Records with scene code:
****************************************

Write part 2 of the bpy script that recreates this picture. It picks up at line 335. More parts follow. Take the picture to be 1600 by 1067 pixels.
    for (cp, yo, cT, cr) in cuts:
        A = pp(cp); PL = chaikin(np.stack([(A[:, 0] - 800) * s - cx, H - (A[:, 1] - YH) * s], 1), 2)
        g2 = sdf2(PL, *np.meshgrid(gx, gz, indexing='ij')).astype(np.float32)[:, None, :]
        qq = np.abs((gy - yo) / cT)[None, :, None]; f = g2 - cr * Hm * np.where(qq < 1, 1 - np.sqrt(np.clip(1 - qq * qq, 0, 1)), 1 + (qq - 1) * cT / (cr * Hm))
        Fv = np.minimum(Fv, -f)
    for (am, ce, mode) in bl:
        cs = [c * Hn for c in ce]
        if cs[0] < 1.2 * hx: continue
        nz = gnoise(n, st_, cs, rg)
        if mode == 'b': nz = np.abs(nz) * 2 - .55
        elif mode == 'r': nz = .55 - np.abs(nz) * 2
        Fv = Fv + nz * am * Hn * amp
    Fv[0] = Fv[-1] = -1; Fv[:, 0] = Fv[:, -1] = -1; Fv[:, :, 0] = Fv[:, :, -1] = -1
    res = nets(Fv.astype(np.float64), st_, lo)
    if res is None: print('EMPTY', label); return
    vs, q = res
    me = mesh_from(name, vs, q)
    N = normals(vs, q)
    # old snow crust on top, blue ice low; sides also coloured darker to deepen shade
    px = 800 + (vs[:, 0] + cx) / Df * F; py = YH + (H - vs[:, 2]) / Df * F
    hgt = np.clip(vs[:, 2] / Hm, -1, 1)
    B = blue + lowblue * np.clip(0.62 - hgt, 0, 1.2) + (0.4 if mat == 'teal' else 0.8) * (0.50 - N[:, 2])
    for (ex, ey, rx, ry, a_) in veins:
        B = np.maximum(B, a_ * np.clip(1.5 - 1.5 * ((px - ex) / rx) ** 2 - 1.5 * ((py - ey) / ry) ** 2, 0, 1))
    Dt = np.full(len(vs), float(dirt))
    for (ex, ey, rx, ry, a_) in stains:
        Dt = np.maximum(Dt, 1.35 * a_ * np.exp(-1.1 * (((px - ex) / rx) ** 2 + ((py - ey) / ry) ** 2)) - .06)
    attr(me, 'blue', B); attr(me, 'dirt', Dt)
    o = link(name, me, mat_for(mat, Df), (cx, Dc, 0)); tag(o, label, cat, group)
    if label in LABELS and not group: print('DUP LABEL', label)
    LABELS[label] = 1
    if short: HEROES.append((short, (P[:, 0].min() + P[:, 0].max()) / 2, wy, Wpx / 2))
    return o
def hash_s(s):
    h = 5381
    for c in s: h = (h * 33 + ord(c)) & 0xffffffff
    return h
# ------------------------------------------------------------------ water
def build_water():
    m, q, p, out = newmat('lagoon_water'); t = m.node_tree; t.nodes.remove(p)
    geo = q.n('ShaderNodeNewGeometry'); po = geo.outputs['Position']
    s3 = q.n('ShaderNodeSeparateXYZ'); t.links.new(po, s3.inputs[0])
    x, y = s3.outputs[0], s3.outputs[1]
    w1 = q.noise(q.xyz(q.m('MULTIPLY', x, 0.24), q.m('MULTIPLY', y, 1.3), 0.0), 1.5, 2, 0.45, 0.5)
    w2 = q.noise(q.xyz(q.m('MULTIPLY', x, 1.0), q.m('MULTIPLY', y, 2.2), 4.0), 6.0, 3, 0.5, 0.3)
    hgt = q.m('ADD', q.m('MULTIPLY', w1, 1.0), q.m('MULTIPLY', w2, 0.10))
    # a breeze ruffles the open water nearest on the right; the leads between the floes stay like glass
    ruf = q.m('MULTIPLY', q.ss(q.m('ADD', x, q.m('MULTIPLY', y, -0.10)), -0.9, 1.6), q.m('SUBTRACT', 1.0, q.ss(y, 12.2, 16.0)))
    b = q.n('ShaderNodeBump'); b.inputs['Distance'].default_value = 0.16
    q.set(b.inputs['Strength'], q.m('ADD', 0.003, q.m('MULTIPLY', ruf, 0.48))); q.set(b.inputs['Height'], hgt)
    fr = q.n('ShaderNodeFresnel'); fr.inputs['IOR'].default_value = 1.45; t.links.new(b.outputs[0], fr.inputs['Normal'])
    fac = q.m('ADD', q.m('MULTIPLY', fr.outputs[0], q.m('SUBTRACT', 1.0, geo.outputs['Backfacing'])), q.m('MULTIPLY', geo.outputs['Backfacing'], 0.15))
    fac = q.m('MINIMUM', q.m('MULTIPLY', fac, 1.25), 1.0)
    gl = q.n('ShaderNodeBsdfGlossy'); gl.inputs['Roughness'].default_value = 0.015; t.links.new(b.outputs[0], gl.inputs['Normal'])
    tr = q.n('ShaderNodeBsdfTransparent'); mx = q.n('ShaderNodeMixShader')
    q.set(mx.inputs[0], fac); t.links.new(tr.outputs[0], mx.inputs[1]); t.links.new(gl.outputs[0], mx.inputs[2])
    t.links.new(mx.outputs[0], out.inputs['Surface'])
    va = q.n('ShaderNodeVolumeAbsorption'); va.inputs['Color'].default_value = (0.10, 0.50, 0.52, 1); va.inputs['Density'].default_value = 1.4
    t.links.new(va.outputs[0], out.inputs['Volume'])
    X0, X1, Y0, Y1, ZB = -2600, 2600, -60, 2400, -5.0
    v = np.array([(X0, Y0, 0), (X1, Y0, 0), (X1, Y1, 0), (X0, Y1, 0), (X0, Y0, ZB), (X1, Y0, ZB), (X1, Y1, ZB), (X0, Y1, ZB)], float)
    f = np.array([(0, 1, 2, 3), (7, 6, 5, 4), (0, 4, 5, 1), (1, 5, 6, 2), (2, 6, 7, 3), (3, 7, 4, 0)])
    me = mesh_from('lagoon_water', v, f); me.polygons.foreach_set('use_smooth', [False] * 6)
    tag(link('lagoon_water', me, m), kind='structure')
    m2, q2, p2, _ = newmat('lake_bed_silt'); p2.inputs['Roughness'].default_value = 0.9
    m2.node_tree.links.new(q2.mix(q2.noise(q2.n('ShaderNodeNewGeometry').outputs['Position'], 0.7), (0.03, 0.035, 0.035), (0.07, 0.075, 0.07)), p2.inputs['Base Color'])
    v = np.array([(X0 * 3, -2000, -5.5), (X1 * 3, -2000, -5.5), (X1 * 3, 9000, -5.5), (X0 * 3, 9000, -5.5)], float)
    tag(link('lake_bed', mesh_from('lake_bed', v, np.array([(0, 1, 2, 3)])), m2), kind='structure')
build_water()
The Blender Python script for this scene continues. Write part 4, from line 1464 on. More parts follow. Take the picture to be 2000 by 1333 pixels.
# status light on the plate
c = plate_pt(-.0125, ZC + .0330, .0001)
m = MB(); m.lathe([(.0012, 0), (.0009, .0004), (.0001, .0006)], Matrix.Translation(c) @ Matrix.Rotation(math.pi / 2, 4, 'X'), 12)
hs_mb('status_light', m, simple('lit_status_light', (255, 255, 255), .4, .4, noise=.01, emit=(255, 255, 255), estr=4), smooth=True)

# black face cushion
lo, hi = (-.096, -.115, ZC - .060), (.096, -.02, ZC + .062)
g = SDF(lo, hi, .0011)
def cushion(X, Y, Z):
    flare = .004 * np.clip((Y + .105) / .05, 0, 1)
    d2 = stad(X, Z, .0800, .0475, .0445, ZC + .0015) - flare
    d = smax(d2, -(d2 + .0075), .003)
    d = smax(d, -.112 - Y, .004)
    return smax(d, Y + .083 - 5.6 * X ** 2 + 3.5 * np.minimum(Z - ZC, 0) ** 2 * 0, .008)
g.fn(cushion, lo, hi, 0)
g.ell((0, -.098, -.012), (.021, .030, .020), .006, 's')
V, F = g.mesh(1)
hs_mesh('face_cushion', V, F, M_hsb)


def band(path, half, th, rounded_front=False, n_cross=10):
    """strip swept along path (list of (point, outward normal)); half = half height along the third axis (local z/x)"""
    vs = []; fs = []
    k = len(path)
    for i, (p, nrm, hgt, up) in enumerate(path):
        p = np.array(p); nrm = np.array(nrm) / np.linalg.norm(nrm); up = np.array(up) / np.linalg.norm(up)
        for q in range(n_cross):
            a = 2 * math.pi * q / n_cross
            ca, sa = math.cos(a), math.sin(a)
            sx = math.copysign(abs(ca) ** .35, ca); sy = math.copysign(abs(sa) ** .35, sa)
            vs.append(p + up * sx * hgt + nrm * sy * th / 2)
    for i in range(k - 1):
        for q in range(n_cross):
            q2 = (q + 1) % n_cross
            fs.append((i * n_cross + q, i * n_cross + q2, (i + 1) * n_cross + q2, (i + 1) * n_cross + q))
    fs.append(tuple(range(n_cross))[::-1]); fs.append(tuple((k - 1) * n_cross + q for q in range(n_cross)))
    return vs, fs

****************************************

What to work on:
Above are the entries. Quote exactly the lines from the one bearing "The Blender Python" through the one bearing "hs_mesh('face_cushion', V, F, M_hsb)".

Exercise solution:
The Blender Python script for this scene continues. Write part 4, from line 1464 on. More parts follow. Take the picture to be 2000 by 1333 pixels.
# status light on the plate
c = plate_pt(-.0125, ZC + .0330, .0001)
m = MB(); m.lathe([(.0012, 0), (.0009, .0004), (.0001, .0006)], Matrix.Translation(c) @ Matrix.Rotation(math.pi / 2, 4, 'X'), 12)
hs_mb('status_light', m, simple('lit_status_light', (255, 255, 255), .4, .4, noise=.01, emit=(255, 255, 255), estr=4), smooth=True)

# black face cushion
lo, hi = (-.096, -.115, ZC - .060), (.096, -.02, ZC + .062)
g = SDF(lo, hi, .0011)
def cushion(X, Y, Z):
    flare = .004 * np.clip((Y + .105) / .05, 0, 1)
    d2 = stad(X, Z, .0800, .0475, .0445, ZC + .0015) - flare
    d = smax(d2, -(d2 + .0075), .003)
    d = smax(d, -.112 - Y, .004)
    return smax(d, Y + .083 - 5.6 * X ** 2 + 3.5 * np.minimum(Z - ZC, 0) ** 2 * 0, .008)
g.fn(cushion, lo, hi, 0)
g.ell((0, -.098, -.012), (.021, .030, .020), .006, 's')
V, F = g.mesh(1)
hs_mesh('face_cushion', V, F, M_hsb)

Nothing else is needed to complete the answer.